I left the movie somewhat entertained and pretty let down.  The fights are fun, mostly, and use a lot of actual martial arts, not just fast punching and then beams for days.  The Z Crew gets a small chance to shine, God Super Saiyan thing is cool, Freeza is the most memorable villain of the series and although the voice is not the one I liked, he’s still a joy to watch.

But there are so many inconsistencies with power levels, the music is forgettable or outright laughable, a lot of jokes didn’t land at all, new characters are mostly pointless from the outset (except for Jaco, who is a welcome addition), the plot is rushed and sloppy, and true to form, no one matters except Goku.  It’s fine, he’s the hero, I understand the appeal.  But it sure would be nice if someone else, anyone else, did anything of value.  They didn’t even let Vegeta have the Freeza kill!  He was so close.  

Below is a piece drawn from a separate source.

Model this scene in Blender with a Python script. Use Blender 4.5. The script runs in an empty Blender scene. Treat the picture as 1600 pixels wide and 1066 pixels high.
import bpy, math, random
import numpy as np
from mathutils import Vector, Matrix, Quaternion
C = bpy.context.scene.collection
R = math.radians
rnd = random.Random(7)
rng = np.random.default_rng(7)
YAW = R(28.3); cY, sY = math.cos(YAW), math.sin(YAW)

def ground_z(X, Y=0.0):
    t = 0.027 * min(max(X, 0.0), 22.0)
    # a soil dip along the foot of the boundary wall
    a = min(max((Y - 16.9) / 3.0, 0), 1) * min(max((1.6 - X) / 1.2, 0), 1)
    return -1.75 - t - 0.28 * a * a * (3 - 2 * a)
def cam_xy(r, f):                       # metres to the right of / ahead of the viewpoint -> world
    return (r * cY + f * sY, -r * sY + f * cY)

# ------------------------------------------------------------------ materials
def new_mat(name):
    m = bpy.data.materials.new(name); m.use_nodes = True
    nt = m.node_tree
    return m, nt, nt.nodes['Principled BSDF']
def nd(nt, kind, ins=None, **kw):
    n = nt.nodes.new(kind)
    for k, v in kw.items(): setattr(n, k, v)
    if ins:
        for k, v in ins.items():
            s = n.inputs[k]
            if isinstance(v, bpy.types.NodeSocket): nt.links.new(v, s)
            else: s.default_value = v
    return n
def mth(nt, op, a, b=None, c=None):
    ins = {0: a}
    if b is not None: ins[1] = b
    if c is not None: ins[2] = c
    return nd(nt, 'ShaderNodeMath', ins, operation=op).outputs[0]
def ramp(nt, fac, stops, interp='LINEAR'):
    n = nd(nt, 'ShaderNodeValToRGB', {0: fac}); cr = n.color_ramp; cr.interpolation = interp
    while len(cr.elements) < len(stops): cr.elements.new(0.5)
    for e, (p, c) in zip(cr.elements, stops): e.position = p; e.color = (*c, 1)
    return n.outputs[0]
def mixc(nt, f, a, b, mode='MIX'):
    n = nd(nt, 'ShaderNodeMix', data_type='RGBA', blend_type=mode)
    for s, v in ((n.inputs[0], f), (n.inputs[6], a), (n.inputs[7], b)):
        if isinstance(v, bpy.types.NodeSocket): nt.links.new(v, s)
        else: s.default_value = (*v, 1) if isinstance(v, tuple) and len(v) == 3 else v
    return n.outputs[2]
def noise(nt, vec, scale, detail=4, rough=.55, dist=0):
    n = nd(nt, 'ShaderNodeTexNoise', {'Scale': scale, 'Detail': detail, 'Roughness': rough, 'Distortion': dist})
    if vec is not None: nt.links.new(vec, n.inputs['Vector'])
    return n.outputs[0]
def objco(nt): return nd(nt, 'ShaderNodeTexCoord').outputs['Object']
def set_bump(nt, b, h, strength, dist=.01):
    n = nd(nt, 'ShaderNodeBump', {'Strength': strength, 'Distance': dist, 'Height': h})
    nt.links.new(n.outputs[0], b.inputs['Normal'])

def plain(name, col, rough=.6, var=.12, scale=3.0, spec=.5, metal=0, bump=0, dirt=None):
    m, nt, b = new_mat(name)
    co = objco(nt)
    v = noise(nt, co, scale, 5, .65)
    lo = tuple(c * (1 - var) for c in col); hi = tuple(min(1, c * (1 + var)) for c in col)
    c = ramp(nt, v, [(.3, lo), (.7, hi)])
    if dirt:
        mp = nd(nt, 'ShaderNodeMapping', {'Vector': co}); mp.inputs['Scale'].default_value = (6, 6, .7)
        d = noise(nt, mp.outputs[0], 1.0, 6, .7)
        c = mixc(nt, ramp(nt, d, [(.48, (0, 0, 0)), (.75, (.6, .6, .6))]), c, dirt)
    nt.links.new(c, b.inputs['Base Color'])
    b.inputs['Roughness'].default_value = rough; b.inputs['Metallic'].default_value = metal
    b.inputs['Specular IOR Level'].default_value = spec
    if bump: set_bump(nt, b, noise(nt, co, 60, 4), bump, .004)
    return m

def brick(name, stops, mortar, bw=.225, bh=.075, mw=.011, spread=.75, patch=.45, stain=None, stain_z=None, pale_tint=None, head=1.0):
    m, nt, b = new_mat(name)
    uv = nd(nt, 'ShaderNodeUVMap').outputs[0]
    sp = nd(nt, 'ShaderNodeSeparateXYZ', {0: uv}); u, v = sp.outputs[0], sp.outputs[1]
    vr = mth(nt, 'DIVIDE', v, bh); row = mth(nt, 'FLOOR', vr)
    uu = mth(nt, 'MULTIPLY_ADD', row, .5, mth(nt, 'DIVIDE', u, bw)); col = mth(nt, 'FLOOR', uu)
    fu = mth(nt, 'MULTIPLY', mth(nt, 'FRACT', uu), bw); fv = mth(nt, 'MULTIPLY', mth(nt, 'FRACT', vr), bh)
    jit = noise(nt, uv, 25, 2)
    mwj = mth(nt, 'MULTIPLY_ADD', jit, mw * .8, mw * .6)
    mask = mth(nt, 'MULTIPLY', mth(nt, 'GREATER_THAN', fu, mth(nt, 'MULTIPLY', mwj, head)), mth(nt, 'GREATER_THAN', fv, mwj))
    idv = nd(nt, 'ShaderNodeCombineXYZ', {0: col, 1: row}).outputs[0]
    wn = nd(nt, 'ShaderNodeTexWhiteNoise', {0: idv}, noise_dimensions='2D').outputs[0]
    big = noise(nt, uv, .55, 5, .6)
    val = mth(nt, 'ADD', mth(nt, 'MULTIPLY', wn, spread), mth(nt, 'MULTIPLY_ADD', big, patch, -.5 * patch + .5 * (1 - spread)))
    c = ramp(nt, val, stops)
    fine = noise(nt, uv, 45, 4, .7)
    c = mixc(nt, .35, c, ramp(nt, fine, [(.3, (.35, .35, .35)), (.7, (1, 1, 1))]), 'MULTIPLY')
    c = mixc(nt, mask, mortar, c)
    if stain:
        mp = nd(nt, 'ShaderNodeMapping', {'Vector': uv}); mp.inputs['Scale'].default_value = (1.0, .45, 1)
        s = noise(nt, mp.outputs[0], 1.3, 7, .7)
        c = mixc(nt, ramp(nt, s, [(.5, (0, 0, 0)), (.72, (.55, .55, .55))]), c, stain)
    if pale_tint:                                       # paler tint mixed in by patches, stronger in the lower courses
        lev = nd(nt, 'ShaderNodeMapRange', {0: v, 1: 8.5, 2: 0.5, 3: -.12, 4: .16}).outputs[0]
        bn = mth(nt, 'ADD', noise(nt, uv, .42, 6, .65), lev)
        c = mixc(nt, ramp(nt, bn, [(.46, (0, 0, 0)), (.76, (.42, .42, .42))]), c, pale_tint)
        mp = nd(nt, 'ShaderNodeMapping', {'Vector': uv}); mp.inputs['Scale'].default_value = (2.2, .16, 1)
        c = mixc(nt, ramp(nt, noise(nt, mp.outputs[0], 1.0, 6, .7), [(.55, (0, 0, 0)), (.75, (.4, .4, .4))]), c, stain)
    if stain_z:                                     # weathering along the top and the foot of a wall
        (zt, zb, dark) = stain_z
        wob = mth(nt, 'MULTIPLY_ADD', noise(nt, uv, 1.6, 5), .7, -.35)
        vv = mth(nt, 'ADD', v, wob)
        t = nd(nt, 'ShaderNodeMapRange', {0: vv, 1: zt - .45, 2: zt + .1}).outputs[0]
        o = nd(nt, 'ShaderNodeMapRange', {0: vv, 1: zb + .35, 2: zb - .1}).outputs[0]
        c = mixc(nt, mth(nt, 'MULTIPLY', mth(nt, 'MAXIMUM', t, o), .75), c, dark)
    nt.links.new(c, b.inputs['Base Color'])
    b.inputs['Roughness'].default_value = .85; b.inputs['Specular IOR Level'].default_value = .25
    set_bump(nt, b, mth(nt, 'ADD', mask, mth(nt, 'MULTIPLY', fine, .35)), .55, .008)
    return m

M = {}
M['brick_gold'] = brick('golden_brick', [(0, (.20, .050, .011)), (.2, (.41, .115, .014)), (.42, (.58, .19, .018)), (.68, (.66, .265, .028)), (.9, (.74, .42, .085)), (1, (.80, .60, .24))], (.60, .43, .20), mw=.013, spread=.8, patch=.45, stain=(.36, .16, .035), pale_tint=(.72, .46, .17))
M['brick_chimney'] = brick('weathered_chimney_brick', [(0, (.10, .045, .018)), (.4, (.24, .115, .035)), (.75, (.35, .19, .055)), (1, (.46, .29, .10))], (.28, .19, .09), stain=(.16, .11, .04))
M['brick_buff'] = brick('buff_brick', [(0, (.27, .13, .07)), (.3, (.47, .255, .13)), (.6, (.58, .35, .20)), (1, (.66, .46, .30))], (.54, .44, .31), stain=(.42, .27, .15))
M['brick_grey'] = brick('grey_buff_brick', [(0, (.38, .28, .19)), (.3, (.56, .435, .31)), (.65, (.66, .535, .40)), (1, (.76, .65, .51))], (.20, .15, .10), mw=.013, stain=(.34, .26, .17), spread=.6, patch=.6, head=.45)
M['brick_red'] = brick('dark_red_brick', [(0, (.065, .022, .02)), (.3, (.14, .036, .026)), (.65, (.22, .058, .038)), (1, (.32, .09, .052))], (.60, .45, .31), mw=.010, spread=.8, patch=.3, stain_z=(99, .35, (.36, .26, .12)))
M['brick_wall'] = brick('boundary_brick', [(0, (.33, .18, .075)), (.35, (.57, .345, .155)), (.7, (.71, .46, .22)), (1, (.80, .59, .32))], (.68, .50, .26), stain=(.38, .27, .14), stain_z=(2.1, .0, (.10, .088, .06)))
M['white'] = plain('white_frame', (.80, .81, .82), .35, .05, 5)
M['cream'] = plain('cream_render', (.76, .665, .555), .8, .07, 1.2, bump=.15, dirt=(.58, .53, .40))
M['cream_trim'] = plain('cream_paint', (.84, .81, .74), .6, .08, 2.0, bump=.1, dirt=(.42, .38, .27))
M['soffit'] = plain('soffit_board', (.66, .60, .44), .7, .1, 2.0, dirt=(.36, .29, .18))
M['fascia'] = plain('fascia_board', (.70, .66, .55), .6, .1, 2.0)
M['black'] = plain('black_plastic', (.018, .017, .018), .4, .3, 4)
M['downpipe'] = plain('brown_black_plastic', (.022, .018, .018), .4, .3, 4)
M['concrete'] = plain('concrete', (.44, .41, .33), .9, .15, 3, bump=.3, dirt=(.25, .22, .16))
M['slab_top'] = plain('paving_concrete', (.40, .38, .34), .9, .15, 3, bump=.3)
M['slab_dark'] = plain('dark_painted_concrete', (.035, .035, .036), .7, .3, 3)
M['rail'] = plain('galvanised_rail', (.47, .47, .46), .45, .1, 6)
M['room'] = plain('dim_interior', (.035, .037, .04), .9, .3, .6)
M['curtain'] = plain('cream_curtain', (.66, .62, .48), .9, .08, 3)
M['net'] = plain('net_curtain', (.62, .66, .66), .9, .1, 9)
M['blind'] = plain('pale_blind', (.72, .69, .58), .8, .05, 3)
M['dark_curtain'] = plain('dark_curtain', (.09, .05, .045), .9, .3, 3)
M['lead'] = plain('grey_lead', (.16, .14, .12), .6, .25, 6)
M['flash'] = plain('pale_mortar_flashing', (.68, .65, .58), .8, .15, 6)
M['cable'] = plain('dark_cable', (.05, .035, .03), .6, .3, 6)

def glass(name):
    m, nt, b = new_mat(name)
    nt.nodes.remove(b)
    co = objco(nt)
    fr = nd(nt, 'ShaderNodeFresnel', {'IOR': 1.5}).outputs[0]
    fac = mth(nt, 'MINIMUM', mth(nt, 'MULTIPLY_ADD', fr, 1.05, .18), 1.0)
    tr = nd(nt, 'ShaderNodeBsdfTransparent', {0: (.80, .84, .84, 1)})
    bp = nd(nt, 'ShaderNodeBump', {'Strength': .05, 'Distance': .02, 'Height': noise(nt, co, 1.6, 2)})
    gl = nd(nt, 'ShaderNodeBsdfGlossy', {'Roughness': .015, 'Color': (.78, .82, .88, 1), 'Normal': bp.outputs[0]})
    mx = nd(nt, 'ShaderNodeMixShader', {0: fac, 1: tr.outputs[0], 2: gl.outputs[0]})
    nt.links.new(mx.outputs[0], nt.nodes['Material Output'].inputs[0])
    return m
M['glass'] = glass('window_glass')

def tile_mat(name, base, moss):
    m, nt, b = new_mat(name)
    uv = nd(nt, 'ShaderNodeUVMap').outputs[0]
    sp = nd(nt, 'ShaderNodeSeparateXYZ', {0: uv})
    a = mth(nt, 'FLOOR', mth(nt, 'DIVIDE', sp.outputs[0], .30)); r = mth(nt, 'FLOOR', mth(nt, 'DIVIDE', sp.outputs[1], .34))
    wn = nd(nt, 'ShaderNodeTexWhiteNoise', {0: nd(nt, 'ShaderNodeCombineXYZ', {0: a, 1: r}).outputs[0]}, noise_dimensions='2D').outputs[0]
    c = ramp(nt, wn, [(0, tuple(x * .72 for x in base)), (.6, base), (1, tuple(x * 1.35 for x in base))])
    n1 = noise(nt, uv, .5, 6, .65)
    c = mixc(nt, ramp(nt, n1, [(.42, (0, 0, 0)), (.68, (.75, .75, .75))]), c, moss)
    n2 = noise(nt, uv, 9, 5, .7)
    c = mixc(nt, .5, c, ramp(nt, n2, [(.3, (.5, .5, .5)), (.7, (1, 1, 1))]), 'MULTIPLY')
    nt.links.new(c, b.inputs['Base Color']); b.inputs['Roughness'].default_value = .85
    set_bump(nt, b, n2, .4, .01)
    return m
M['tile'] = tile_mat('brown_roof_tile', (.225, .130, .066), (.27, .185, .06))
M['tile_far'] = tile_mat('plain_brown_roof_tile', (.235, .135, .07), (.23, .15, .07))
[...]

The Dragon Ball films have never really been all that great, minus maybe the first three when no one could go Super Saiyan yet and battles didn’t always depend on who could scream louder and power up more.  Two of those films end with Goku using a Spirit Bomb, but at least that kind of required other people.  Those also had interesting side characters or minions who added just a little bit more flair to the picture.

However, the end credits, which literally just give you the spark notes of the film you just watched with video clips, has the song “Pledge of Z”, which is as good as it sounds, playing over it.  So you know, at least there’s that.  The English version’s lyrics are magical, but without subtitles they are impossible to understand.  Instead, treat yourself to the wonders of the Japanese music video.

I pledge allegiance to the Z.

2 thoughts on “Dragon Ball Z: Resurrection F is for Fine…I Guess”

  1. Jesus ex Machina says:

    This film sounds wonderful

    1. Drew says:

      It was what I expected. Which was still fun. And full of yelling and people being throw into mountains. P good.